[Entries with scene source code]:
*-*-*
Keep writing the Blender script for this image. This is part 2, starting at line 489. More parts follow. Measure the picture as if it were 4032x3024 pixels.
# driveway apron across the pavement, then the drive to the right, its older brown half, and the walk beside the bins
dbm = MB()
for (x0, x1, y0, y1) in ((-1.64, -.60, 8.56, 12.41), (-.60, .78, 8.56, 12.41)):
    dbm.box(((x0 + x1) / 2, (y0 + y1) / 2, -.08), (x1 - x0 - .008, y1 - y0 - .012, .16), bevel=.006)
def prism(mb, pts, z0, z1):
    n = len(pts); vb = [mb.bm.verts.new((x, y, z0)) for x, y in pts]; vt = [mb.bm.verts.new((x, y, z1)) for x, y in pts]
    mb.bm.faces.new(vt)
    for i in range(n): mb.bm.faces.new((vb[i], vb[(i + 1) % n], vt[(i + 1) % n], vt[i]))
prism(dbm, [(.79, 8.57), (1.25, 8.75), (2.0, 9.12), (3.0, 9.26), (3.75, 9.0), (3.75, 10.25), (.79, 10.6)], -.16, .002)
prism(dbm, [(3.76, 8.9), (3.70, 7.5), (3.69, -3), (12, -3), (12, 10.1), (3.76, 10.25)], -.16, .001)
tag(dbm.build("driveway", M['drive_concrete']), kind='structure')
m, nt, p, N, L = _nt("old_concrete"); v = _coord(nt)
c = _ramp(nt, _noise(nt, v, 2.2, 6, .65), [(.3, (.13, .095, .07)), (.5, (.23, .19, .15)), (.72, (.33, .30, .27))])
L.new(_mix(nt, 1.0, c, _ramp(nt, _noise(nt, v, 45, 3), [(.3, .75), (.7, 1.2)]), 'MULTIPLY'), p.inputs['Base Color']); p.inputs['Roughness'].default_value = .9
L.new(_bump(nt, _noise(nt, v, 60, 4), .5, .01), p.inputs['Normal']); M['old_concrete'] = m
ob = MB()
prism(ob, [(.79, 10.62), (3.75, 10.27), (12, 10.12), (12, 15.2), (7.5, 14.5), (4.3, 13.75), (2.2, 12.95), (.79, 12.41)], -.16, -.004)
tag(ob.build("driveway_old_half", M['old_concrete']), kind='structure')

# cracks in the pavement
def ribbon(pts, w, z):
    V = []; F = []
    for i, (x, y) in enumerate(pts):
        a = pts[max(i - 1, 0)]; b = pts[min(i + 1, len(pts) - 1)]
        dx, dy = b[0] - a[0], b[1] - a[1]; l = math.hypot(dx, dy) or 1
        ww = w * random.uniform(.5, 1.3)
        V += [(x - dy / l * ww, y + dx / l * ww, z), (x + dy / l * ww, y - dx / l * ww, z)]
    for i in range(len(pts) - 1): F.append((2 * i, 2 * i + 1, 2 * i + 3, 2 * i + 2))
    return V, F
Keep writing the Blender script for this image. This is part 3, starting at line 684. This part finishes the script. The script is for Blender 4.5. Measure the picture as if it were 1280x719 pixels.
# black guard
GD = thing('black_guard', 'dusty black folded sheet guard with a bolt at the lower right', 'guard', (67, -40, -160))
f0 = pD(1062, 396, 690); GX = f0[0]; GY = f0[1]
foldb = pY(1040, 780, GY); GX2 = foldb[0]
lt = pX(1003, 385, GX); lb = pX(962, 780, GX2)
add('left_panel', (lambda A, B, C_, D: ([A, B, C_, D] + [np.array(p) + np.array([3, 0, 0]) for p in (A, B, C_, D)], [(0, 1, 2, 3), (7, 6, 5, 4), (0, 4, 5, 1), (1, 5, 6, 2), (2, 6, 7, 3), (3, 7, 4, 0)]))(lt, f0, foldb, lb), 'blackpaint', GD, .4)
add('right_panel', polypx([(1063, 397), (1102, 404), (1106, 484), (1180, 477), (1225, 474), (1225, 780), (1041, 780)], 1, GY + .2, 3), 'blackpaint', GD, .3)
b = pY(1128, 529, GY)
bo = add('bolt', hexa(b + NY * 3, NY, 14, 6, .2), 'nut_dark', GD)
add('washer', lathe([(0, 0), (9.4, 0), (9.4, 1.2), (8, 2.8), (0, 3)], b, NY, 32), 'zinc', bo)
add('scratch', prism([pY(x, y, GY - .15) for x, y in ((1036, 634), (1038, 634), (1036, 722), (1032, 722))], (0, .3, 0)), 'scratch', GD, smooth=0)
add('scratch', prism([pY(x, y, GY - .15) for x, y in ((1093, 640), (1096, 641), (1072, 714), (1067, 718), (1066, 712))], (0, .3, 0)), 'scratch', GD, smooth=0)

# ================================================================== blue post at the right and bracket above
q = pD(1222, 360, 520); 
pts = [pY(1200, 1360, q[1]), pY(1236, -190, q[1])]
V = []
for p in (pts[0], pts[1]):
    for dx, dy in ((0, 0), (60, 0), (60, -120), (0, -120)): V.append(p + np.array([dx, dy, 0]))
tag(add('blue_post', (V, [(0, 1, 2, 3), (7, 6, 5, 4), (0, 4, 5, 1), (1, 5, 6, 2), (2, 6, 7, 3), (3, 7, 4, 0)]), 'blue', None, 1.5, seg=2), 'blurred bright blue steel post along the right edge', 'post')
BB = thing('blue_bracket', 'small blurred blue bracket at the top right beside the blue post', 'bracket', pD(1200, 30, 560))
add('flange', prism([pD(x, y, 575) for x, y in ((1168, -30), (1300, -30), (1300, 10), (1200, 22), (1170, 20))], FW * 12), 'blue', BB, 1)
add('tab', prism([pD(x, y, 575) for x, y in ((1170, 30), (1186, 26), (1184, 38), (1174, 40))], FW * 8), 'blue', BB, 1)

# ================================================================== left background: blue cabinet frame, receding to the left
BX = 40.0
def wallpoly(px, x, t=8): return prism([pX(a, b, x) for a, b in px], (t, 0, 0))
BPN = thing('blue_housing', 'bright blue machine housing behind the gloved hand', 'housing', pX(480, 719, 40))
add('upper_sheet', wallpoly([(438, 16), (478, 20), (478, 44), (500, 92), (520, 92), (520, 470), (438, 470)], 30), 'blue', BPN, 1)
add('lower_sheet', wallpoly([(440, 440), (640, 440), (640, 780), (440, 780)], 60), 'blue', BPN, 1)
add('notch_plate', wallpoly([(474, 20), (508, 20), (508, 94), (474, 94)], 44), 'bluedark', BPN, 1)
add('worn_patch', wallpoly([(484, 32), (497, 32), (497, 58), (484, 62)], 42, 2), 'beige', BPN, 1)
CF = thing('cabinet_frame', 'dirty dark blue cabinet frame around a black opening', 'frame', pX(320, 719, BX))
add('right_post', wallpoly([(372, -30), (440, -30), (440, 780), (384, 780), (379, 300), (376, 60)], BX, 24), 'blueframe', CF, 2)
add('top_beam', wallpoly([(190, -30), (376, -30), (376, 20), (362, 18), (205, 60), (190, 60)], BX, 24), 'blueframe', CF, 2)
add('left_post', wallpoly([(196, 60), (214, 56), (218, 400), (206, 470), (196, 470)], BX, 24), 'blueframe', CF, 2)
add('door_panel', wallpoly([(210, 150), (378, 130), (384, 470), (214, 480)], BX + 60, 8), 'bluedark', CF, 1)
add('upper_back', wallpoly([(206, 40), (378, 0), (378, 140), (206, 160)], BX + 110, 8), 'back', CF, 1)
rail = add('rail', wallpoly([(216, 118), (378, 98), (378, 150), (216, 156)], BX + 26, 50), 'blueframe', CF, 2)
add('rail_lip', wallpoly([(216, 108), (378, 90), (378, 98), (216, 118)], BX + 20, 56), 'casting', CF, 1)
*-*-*
[Problem to solve]:
Hand back the material above in full, exactly as written.

[Complete output]:
Keep writing the Blender script for this image. This is part 2, starting at line 489. More parts follow. Measure the picture as if it were 4032x3024 pixels.
# driveway apron across the pavement, then the drive to the right, its older brown half, and the walk beside the bins
dbm = MB()
for (x0, x1, y0, y1) in ((-1.64, -.60, 8.56, 12.41), (-.60, .78, 8.56, 12.41)):
    dbm.box(((x0 + x1) / 2, (y0 + y1) / 2, -.08), (x1 - x0 - .008, y1 - y0 - .012, .16), bevel=.006)
def prism(mb, pts, z0, z1):
    n = len(pts); vb = [mb.bm.verts.new((x, y, z0)) for x, y in pts]; vt = [mb.bm.verts.new((x, y, z1)) for x, y in pts]
    mb.bm.faces.new(vt)
    for i in range(n): mb.bm.faces.new((vb[i], vb[(i + 1) % n], vt[(i + 1) % n], vt[i]))
prism(dbm, [(.79, 8.57), (1.25, 8.75), (2.0, 9.12), (3.0, 9.26), (3.75, 9.0), (3.75, 10.25), (.79, 10.6)], -.16, .002)
prism(dbm, [(3.76, 8.9), (3.70, 7.5), (3.69, -3), (12, -3), (12, 10.1), (3.76, 10.25)], -.16, .001)
tag(dbm.build("driveway", M['drive_concrete']), kind='structure')
m, nt, p, N, L = _nt("old_concrete"); v = _coord(nt)
c = _ramp(nt, _noise(nt, v, 2.2, 6, .65), [(.3, (.13, .095, .07)), (.5, (.23, .19, .15)), (.72, (.33, .30, .27))])
L.new(_mix(nt, 1.0, c, _ramp(nt, _noise(nt, v, 45, 3), [(.3, .75), (.7, 1.2)]), 'MULTIPLY'), p.inputs['Base Color']); p.inputs['Roughness'].default_value = .9
L.new(_bump(nt, _noise(nt, v, 60, 4), .5, .01), p.inputs['Normal']); M['old_concrete'] = m
ob = MB()
prism(ob, [(.79, 10.62), (3.75, 10.27), (12, 10.12), (12, 15.2), (7.5, 14.5), (4.3, 13.75), (2.2, 12.95), (.79, 12.41)], -.16, -.004)
tag(ob.build("driveway_old_half", M['old_concrete']), kind='structure')

# cracks in the pavement
def ribbon(pts, w, z):
    V = []; F = []
    for i, (x, y) in enumerate(pts):
        a = pts[max(i - 1, 0)]; b = pts[min(i + 1, len(pts) - 1)]
        dx, dy = b[0] - a[0], b[1] - a[1]; l = math.hypot(dx, dy) or 1
        ww = w * random.uniform(.5, 1.3)
        V += [(x - dy / l * ww, y + dx / l * ww, z), (x + dy / l * ww, y - dx / l * ww, z)]
    for i in range(len(pts) - 1): F.append((2 * i, 2 * i + 1, 2 * i + 3, 2 * i + 2))
    return V, F
Keep writing the Blender script for this image. This is part 3, starting at line 684. This part finishes the script. The script is for Blender 4.5. Measure the picture as if it were 1280x719 pixels.
# black guard
GD = thing('black_guard', 'dusty black folded sheet guard with a bolt at the lower right', 'guard', (67, -40, -160))
f0 = pD(1062, 396, 690); GX = f0[0]; GY = f0[1]
foldb = pY(1040, 780, GY); GX2 = foldb[0]
lt = pX(1003, 385, GX); lb = pX(962, 780, GX2)
add('left_panel', (lambda A, B, C_, D: ([A, B, C_, D] + [np.array(p) + np.array([3, 0, 0]) for p in (A, B, C_, D)], [(0, 1, 2, 3), (7, 6, 5, 4), (0, 4, 5, 1), (1, 5, 6, 2), (2, 6, 7, 3), (3, 7, 4, 0)]))(lt, f0, foldb, lb), 'blackpaint', GD, .4)
add('right_panel', polypx([(1063, 397), (1102, 404), (1106, 484), (1180, 477), (1225, 474), (1225, 780), (1041, 780)], 1, GY + .2, 3), 'blackpaint', GD, .3)
b = pY(1128, 529, GY)
bo = add('bolt', hexa(b + NY * 3, NY, 14, 6, .2), 'nut_dark', GD)
add('washer', lathe([(0, 0), (9.4, 0), (9.4, 1.2), (8, 2.8), (0, 3)], b, NY, 32), 'zinc', bo)
add('scratch', prism([pY(x, y, GY - .15) for x, y in ((1036, 634), (1038, 634), (1036, 722), (1032, 722))], (0, .3, 0)), 'scratch', GD, smooth=0)
add('scratch', prism([pY(x, y, GY - .15) for x, y in ((1093, 640), (1096, 641), (1072, 714), (1067, 718), (1066, 712))], (0, .3, 0)), 'scratch', GD, smooth=0)

# ================================================================== blue post at the right and bracket above
q = pD(1222, 360, 520); 
pts = [pY(1200, 1360, q[1]), pY(1236, -190, q[1])]
V = []
for p in (pts[0], pts[1]):
    for dx, dy in ((0, 0), (60, 0), (60, -120), (0, -120)): V.append(p + np.array([dx, dy, 0]))
tag(add('blue_post', (V, [(0, 1, 2, 3), (7, 6, 5, 4), (0, 4, 5, 1), (1, 5, 6, 2), (2, 6, 7, 3), (3, 7, 4, 0)]), 'blue', None, 1.5, seg=2), 'blurred bright blue steel post along the right edge', 'post')
BB = thing('blue_bracket', 'small blurred blue bracket at the top right beside the blue post', 'bracket', pD(1200, 30, 560))
add('flange', prism([pD(x, y, 575) for x, y in ((1168, -30), (1300, -30), (1300, 10), (1200, 22), (1170, 20))], FW * 12), 'blue', BB, 1)
add('tab', prism([pD(x, y, 575) for x, y in ((1170, 30), (1186, 26), (1184, 38), (1174, 40))], FW * 8), 'blue', BB, 1)

# ================================================================== left background: blue cabinet frame, receding to the left
BX = 40.0
def wallpoly(px, x, t=8): return prism([pX(a, b, x) for a, b in px], (t, 0, 0))
BPN = thing('blue_housing', 'bright blue machine housing behind the gloved hand', 'housing', pX(480, 719, 40))
add('upper_sheet', wallpoly([(438, 16), (478, 20), (478, 44), (500, 92), (520, 92), (520, 470), (438, 470)], 30), 'blue', BPN, 1)
add('lower_sheet', wallpoly([(440, 440), (640, 440), (640, 780), (440, 780)], 60), 'blue', BPN, 1)
add('notch_plate', wallpoly([(474, 20), (508, 20), (508, 94), (474, 94)], 44), 'bluedark', BPN, 1)
add('worn_patch', wallpoly([(484, 32), (497, 32), (497, 58), (484, 62)], 42, 2), 'beige', BPN, 1)
CF = thing('cabinet_frame', 'dirty dark blue cabinet frame around a black opening', 'frame', pX(320, 719, BX))
add('right_post', wallpoly([(372, -30), (440, -30), (440, 780), (384, 780), (379, 300), (376, 60)], BX, 24), 'blueframe', CF, 2)
add('top_beam', wallpoly([(190, -30), (376, -30), (376, 20), (362, 18), (205, 60), (190, 60)], BX, 24), 'blueframe', CF, 2)
add('left_post', wallpoly([(196, 60), (214, 56), (218, 400), (206, 470), (196, 470)], BX, 24), 'blueframe', CF, 2)
add('door_panel', wallpoly([(210, 150), (378, 130), (384, 470), (214, 480)], BX + 60, 8), 'bluedark', CF, 1)
add('upper_back', wallpoly([(206, 40), (378, 0), (378, 140), (206, 160)], BX + 110, 8), 'back', CF, 1)
rail = add('rail', wallpoly([(216, 118), (378, 98), (378, 150), (216, 156)], BX + 26, 50), 'blueframe', CF, 2)
add('rail_lip', wallpoly([(216, 108), (378, 90), (378, 98), (216, 118)], BX + 20, 56), 'casting', CF, 1)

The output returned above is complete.